── Extracted entries
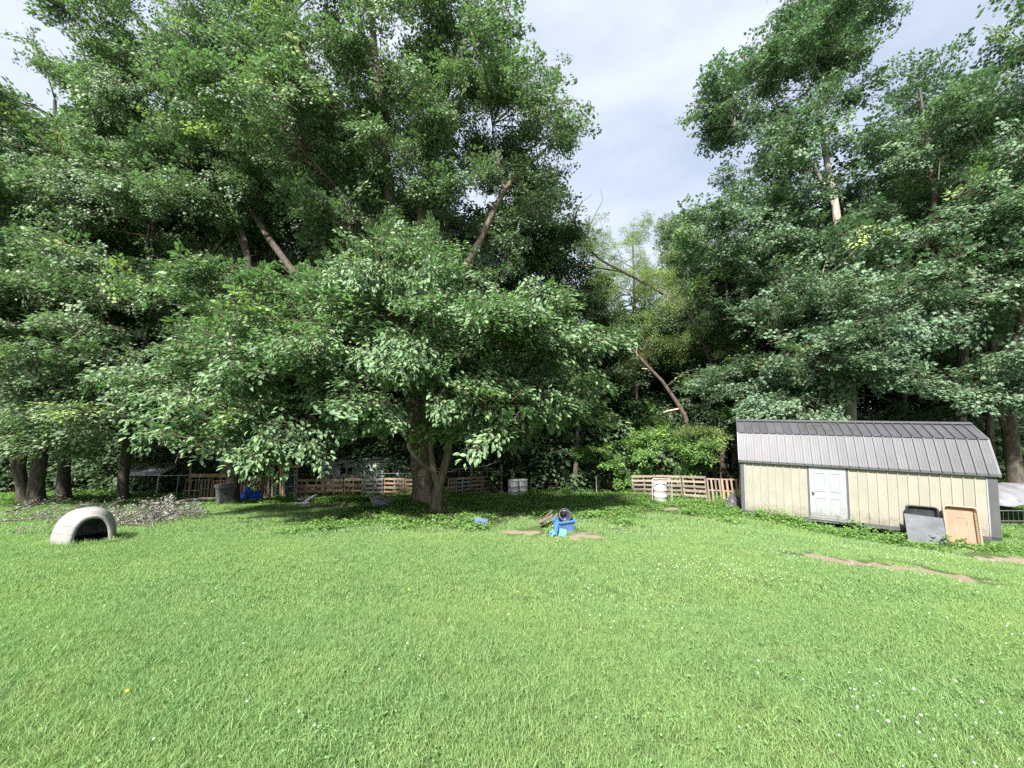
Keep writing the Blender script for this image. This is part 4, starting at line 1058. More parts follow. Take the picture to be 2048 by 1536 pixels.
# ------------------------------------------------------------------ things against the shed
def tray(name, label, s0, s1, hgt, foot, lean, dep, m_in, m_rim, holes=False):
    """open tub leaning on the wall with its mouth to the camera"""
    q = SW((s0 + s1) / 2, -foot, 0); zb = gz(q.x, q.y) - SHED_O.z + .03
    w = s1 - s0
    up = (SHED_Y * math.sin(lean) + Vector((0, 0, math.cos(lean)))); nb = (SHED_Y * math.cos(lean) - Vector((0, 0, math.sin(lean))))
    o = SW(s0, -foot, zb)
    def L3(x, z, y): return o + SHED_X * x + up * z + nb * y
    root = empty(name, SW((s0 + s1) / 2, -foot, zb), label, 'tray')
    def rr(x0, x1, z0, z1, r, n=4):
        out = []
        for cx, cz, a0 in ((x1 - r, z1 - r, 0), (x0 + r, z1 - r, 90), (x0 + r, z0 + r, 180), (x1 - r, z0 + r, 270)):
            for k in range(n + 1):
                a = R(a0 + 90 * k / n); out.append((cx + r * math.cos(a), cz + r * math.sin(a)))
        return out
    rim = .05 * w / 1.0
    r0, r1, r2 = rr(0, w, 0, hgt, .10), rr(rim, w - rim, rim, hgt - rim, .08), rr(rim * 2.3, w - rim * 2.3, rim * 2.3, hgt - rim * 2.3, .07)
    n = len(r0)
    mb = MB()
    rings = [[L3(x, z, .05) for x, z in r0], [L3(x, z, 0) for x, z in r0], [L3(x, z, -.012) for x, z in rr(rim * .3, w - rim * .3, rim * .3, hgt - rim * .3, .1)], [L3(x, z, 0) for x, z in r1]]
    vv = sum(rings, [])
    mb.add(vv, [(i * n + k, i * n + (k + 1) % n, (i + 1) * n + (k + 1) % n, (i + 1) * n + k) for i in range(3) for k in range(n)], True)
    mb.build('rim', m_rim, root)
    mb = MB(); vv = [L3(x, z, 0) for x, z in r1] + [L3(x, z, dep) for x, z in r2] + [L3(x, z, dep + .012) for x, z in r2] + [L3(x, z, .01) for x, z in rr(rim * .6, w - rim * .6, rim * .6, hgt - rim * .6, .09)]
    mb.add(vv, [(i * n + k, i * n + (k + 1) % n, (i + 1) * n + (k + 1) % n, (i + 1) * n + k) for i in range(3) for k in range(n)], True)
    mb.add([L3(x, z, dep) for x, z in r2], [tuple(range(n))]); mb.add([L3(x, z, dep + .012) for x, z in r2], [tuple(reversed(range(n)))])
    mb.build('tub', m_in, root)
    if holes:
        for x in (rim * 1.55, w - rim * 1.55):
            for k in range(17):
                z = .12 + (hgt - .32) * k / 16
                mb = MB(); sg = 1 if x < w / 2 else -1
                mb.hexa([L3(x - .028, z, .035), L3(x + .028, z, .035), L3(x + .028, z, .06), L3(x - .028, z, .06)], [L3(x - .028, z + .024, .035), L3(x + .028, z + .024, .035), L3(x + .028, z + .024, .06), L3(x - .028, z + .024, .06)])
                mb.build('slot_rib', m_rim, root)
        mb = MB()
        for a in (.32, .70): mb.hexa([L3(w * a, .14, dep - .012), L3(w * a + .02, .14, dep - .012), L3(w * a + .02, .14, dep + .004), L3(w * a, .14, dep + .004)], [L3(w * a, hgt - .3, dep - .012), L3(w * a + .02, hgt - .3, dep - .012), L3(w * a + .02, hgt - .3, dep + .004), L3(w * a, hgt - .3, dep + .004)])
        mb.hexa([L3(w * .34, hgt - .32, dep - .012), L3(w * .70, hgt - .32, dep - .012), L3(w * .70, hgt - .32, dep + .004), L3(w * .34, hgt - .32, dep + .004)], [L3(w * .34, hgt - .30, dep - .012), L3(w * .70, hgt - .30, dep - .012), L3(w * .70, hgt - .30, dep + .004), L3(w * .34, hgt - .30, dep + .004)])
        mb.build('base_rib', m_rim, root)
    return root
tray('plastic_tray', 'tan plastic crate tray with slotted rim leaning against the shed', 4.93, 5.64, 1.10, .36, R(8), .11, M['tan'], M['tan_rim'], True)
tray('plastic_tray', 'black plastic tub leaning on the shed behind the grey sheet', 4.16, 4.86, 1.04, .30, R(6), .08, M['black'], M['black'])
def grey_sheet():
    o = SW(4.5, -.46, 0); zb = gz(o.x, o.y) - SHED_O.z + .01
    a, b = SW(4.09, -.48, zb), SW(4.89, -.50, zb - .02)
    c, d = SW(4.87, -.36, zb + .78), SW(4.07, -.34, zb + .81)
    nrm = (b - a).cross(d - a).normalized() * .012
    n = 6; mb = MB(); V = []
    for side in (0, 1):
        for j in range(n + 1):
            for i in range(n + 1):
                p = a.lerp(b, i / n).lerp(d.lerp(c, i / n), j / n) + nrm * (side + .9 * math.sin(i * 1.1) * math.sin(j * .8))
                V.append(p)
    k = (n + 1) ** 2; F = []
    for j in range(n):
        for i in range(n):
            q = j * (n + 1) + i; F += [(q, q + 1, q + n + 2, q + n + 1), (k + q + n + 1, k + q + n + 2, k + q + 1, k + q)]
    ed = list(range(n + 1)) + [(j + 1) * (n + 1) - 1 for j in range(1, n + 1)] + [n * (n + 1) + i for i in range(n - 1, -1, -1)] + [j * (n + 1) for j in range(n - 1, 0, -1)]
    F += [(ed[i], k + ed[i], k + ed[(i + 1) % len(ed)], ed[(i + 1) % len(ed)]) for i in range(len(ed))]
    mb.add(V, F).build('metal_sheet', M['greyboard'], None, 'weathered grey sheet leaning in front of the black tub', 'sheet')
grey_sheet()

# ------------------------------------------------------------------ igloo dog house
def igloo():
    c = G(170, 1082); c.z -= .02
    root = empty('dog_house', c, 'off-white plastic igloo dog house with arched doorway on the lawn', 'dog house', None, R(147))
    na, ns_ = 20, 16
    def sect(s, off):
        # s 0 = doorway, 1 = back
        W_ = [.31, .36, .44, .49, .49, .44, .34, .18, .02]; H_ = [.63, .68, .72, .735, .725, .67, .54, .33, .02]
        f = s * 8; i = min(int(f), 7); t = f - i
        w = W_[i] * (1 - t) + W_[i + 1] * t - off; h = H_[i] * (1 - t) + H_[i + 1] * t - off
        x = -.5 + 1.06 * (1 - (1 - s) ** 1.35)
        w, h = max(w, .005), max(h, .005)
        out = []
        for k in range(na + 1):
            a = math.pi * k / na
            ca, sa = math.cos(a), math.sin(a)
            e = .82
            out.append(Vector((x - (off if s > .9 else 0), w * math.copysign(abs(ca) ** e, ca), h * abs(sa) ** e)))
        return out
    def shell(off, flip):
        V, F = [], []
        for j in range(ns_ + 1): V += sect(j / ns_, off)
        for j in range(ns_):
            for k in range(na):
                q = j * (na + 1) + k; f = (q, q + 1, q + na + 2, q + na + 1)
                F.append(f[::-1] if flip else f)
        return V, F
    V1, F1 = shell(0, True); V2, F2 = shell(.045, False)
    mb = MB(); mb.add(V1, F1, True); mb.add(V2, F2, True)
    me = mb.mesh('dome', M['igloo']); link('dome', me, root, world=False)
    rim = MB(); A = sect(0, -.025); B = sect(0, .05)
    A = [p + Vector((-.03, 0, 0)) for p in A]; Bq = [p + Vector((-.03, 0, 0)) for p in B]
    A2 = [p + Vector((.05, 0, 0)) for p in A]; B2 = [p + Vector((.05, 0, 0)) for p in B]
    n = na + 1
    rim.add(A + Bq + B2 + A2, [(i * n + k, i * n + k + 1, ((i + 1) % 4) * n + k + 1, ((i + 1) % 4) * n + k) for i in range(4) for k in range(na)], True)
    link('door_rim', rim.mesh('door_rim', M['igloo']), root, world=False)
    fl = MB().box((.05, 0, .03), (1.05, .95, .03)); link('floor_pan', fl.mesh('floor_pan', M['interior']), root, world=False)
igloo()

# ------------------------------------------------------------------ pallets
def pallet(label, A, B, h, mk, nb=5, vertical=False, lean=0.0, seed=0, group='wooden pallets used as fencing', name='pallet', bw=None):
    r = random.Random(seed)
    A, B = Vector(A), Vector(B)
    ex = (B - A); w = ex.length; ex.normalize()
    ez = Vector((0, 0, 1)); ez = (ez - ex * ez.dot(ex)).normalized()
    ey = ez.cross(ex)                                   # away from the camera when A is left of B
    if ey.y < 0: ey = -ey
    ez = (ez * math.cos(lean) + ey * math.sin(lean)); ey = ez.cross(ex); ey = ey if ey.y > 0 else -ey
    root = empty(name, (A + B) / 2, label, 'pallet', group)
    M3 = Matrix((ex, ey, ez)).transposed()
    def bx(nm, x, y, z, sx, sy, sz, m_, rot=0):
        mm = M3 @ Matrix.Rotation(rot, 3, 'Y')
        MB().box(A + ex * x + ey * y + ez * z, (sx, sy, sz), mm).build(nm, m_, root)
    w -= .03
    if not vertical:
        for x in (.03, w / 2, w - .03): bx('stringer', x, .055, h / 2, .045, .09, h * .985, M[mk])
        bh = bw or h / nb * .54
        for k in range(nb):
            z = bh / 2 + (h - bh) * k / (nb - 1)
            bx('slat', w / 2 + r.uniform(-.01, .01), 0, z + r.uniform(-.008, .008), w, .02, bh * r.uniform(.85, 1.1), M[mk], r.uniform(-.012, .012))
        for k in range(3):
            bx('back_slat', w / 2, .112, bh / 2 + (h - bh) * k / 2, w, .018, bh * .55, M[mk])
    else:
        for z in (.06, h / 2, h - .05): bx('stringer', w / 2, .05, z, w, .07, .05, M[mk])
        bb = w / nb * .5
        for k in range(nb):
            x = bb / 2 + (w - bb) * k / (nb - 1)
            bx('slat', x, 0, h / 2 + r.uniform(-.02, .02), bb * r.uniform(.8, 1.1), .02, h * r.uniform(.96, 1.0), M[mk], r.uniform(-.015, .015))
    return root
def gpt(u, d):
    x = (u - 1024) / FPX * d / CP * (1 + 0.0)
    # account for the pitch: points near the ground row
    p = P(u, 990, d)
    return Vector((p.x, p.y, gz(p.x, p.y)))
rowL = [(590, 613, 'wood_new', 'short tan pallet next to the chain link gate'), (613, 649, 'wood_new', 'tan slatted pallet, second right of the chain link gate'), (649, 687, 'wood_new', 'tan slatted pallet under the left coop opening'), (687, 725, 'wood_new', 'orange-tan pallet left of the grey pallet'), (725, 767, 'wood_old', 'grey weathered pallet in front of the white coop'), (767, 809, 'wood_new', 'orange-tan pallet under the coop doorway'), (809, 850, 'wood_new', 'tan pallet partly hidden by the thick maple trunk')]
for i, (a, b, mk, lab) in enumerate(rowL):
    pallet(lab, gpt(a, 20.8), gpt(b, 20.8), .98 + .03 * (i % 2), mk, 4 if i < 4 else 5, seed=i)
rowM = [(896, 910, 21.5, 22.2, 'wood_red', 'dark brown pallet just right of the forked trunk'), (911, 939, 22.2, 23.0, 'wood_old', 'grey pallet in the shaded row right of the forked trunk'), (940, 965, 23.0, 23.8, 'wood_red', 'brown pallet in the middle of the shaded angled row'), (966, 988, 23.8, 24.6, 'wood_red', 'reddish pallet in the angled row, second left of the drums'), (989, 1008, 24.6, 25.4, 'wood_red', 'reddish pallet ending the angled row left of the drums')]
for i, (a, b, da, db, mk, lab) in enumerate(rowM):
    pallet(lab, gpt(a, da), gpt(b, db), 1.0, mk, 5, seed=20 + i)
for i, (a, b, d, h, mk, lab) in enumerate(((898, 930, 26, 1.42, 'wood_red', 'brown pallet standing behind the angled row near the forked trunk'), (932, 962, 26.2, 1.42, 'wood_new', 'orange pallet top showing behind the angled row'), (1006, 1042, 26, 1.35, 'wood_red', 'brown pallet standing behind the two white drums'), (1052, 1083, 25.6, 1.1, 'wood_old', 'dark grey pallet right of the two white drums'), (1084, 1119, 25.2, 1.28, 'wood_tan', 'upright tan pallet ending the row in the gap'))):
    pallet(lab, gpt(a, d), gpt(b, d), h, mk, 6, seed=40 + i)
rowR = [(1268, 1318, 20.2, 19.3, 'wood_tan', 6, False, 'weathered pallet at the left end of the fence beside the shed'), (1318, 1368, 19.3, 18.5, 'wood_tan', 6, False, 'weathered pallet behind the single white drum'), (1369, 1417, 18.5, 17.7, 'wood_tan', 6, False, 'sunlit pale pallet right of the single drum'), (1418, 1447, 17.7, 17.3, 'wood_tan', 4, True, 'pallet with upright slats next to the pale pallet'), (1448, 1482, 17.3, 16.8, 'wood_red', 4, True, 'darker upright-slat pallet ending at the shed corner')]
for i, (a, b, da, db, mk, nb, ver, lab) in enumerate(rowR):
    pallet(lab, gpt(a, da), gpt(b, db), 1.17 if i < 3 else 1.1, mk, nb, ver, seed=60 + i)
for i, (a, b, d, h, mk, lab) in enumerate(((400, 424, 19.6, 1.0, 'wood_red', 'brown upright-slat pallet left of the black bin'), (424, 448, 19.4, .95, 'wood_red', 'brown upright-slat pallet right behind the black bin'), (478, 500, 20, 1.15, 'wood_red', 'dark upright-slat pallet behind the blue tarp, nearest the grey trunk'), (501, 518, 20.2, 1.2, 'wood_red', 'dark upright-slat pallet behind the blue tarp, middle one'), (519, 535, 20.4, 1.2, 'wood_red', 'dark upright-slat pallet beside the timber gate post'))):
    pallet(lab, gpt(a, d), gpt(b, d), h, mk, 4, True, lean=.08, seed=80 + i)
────
── Extracted entries
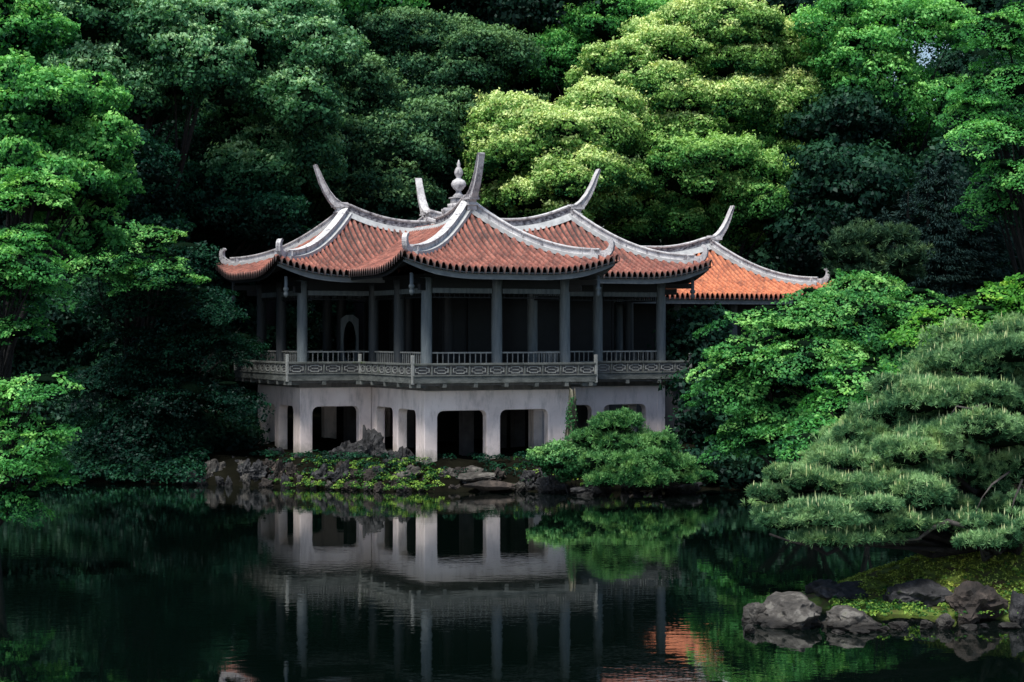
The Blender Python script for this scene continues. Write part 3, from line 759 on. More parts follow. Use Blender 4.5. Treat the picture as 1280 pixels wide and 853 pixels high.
────
> _Work instructions_
From the entries above, return each line with the word "this" in it.

> _Finished task_
Keep writing the Blender script for this image. This is part 4, starting at line 1058. More parts follow. Take the picture to be 2048 by 1536 pixels.
The Blender Python script for this scene continues. Write part 3, from line 759 on. More parts follow. Use Blender 4.5. Treat the picture as 1280 pixels wide and 853 pixels high.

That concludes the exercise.